[antlr-interest] RFC re/ Left factoring and Syntactic Predicate

Ric Klaren ric.klaren at gmail.com
Thu Jul 7 03:25:55 PDT 2005

On 7/7/05, Martin Probst <mail at martin-probst.com> wrote:
> > Syntactic predicates are performance killers. Only use them during
> > prototyping and when you really cannot do something else. Or if you have
> > other reasons like readability etc.
> The question is: are predicates worse than a higher k? There are quite
> often situations where you only need a higher k in one or two places of
> your grammar - increasing k overall would probably lead to a decreasing
> performance overall?

ANTLR usually only uses the minimal required k for a local decisions.
High k is only really bad for the time antlr itself needs to process
the grammar. In general you can increase k in your grammar and not see
one thing change in the generated output (there might be a few
degenerative cases not sure).

Note that a syntactic predicate parses your input at least twice to
come to a decision, once to see if it's the right thing and then the
actual parsing of the chosen alternative. Or worse inside the run of
one syn pred another may be triggered and so on.

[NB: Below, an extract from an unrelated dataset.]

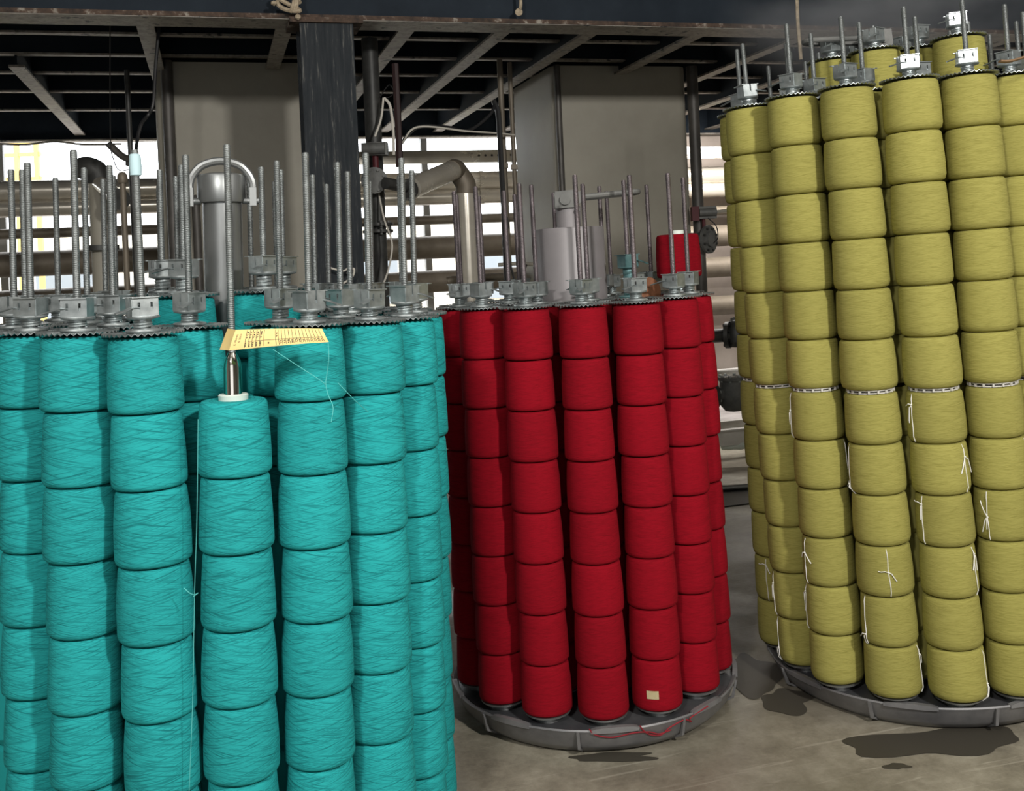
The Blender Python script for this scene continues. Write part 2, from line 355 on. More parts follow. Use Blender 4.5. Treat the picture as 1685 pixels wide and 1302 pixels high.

The performance hit of a predicate depends on
- how often is the predicate needed?
- how deep does the predicate recurse before coming to a conclusion?
The nearer the leaves of your grammar the smaller the hit.
- did you specify a complete rule as predicate or only a prefix of the
rule that is sufficient to make the decision. During prototyping it's
easy to just dump in (rule) => rule but for production you might want
to reduce to (prefix_of_rule) => rule. Note that antlr does not check
if prefix_of_rule is really a prefix of the rule. Thus introducing
'funny' behaviour.
- The input to the parser. By smart ordering of syn preds you may tune
your parser to the most common input.